Myrto Papatanasiu sonne d'abord beaucoup moins claire de diction et moins homogène de timbre, mais elle assure ensuite parfaitement son rôle jusqu'à une légère fatigue finale. Christophe Dumaux est un Farnace sombre à la présence forte de bout en bout, jusqu'à son bel air de repentir (enfin !). Sabine Devieilhe est une tendre Ismene aux aigus d'une finesse éthérée. Cyrille Dubois et Jaël Azzaretti n'ont qu'un air, mais dont ils dominent eux aussi les exigences.
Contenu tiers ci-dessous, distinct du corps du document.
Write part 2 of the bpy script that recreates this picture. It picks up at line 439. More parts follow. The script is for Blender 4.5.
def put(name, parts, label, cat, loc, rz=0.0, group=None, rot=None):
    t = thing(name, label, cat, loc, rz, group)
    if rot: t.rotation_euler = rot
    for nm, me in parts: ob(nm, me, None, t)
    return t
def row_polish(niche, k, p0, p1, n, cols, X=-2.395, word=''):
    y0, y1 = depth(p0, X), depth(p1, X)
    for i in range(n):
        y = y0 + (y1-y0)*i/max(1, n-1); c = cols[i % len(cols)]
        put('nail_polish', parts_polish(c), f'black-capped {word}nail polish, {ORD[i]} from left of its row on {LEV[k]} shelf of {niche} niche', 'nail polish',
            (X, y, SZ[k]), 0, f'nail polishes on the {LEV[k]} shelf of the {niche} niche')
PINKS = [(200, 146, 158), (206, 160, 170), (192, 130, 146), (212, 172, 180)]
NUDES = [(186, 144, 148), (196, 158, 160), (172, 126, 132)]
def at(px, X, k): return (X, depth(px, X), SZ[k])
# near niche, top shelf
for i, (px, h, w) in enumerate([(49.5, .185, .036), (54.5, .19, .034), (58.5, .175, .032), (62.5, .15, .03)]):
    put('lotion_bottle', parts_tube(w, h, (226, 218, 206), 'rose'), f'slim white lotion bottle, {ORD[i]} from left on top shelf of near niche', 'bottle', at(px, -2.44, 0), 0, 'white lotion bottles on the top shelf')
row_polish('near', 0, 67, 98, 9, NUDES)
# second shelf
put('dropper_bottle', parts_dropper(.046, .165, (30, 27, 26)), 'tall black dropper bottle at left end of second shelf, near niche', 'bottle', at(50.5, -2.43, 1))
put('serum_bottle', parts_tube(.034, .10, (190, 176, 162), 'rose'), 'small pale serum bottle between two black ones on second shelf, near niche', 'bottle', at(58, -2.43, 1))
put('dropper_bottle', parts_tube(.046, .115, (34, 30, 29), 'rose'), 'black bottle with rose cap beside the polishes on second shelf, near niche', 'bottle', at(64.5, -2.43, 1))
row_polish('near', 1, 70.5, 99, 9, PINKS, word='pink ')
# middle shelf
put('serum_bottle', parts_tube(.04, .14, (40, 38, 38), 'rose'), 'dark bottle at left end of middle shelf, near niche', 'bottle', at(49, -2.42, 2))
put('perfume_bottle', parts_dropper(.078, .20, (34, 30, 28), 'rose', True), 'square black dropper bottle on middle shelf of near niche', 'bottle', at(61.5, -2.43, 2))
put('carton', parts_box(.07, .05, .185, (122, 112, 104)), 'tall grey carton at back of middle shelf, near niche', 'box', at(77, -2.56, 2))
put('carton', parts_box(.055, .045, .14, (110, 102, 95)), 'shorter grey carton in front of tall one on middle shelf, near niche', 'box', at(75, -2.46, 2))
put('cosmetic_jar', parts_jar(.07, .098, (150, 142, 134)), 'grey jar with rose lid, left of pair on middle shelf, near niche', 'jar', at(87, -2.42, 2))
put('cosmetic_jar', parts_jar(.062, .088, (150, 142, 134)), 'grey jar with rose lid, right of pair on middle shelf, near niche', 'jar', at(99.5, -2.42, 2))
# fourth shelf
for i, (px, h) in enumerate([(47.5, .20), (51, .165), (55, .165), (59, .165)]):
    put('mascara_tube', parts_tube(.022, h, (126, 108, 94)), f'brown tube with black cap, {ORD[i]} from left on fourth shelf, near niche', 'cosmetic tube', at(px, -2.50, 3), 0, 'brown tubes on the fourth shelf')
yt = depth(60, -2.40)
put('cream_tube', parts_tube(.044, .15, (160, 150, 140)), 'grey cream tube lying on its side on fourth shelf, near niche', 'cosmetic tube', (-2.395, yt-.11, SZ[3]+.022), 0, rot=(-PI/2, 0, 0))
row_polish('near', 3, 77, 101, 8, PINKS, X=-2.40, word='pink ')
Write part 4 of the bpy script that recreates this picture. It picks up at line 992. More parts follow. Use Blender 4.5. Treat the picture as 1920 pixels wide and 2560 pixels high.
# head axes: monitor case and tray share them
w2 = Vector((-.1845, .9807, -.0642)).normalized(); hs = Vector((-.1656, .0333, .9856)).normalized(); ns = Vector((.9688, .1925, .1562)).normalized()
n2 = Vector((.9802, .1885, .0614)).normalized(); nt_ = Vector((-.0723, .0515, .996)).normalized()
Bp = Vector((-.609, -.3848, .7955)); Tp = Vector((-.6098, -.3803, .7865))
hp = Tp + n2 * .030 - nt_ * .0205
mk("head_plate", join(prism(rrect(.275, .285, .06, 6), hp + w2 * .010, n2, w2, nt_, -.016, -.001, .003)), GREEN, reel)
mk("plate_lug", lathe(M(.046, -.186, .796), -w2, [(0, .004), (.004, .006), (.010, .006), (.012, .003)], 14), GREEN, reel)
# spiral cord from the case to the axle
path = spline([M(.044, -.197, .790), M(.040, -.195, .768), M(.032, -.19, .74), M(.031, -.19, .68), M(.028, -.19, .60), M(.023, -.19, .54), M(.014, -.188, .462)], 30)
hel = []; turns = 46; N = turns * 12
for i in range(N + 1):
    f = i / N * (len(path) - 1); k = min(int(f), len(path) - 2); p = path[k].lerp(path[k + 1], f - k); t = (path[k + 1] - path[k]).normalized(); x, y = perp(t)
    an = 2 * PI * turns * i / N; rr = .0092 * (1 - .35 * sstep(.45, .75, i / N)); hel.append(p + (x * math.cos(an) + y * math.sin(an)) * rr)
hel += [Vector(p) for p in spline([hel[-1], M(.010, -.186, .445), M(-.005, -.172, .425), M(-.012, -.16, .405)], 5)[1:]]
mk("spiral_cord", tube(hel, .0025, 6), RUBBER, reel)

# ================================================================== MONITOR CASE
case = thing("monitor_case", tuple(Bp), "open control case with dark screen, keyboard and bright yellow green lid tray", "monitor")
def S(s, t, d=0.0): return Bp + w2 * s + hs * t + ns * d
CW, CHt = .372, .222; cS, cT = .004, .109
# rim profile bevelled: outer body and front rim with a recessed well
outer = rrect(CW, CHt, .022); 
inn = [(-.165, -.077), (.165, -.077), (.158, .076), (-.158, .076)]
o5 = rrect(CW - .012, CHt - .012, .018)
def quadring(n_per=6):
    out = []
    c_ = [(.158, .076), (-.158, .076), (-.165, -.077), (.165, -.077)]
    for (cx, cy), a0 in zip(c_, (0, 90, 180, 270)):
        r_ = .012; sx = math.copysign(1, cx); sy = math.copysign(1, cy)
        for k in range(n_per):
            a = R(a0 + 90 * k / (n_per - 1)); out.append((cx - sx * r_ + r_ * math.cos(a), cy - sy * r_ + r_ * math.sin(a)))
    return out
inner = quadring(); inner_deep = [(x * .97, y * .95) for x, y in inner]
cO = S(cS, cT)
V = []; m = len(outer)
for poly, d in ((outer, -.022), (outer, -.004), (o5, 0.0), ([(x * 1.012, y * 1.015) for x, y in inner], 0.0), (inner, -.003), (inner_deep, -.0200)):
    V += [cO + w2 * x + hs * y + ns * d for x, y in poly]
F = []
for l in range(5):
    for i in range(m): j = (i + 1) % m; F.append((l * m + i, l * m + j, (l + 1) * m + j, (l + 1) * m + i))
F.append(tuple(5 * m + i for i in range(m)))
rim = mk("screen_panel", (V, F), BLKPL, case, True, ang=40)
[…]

Sous la direction d'Emmanuelle Haïm, le Concert d'Astrée est remarquable en tous points : ensemble, phrasé, dynamisme, couleurs... Le décor d'Éric Ruf campe un théâtre, intelligemment montré en angle, de trois-quarts depuis la salle, ce qui ménage des espaces de jeu correspondant à la salle, à la scène et aux balcons. Le lieu a vécu et la lumière y est chiche. Les comédiens y ont dormi, se réveillent, enfilent diverses fripes, un vers de Racine amorce la pompe puis l'opéra prend le relais. Les personnages d'occasion s'incarnent peu à peu et on se prend à entrer dans l'oeuvre comme si elle était jouée de manière réaliste, alors que rien dans le décor ni les costumes ne traduit les didascalies du livret. Mais le jeu, les interactions entre personnages et les tensions crées par leur occupation de l'espace sont intensément théâtraux, et cela suffit à éveiller l'illusion. L'investissement sur ce spectacle destiné à être filmé et à poursuivre sa carrière à l'Opéra de Dijon dès la fin du mois n'aura pas été vain.
À voir jusqu'au 20 février au Théâtre des Champs-Élysées. à écouter le 20 février en direct sur France Musique. à voir sur le site du Théâtre des Champs-Élysées, Arte Concert et Mezzo Live HD le 20 février.